In the love-interest role is a foxy school psychologist (Rachelle Lefevre) who warns this dad and daughter that their new home is "a bit like Appalachia — feuds still exist." When Kit punches the school bully in the nose, she precipitates a chain of clan violence, angering the boy's redneck mom (Kate Bosworth, improbably), her drug-dealing brother (James Franco, ironically), his biker girlfriend (Winona Ryder, unabashedly), and her outlaw acquaintances, who are just thrilled the fed who set up their friends has resurfaced.

I'd pay good money for a spin-off flick about Bosworth and Franco's swamp family, with their high cheekbones and violent glee. Imagine their Christmas cards. Alas, we're stuck in this flick, where Franco isn't given much to do besides sport an alligator tattoo and steal Kit's stuffed bunny. (Though it is fun watching Bos­worth, America's former surfing sweetheart, call a 9-year-old girl a "sneaky little bitch.")

Director Gary Fleder seems to sometimes suspect Homefront could pass as comedy. He lets a local handyman (Omar Benson Miller) shrug of Franco's character, "They call him Gator for some dumb-ass reason." But though Franco's casting feels like a joke, the actor plays this straight, as though being an average villain in an ordinary thriller shows range. He makes boning Ryder on a Mustang seem mundane, when that was the number-one fantasy of every straight teenaged boy in 1996.

Of course, all this builds to a deadly climax designed to vindicate Stand Your Ground laws. Snooze. What's interesting is that Homefront's screenwriter, Stallone, a meathead PhD, knows that audiences are starving for over-the-top '80s action. Statham can deliver the hits — there's a scene here in which he fights two men with his hands literally tied behind his back — and he once showed promise of a personality in the wicked mayhem of Crank and the immortal Crank 2: High Voltage. But Stallone plopping him in this bore feels like an alpha setting up his successor to fail, like Zeus swallowing up his younger, handsomer challengers before they force him into retirement.

Is there hope for Jason Statham and a generation of action fans who want to see someone — anyone! — succeed in ass-kickery?
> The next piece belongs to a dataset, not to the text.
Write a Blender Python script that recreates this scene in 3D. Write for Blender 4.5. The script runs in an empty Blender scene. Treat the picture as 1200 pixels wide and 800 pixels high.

A glimmer. Statham has now officially passed the Schwarzenegger Star Test: playing a regular American guy without masking his European accent. Throughout Homefront, local yokels sidle up to him and ask where he's from. Is Broker a cop? Ex-military? What gives with the muscles, man? But no one asks him, "No, where are you from-from?" It's as if his flannel shirt and ballcap are enough to distract from his growling Limey vowels.

It takes either star power or star prevalence to command this flagrant suspension of disbelief. Statham is prevalent, all right. Yet he still needs to earn our love — and given Coach Stallone's crooked career advice, I'm betting it won't happen in The Expendables 3.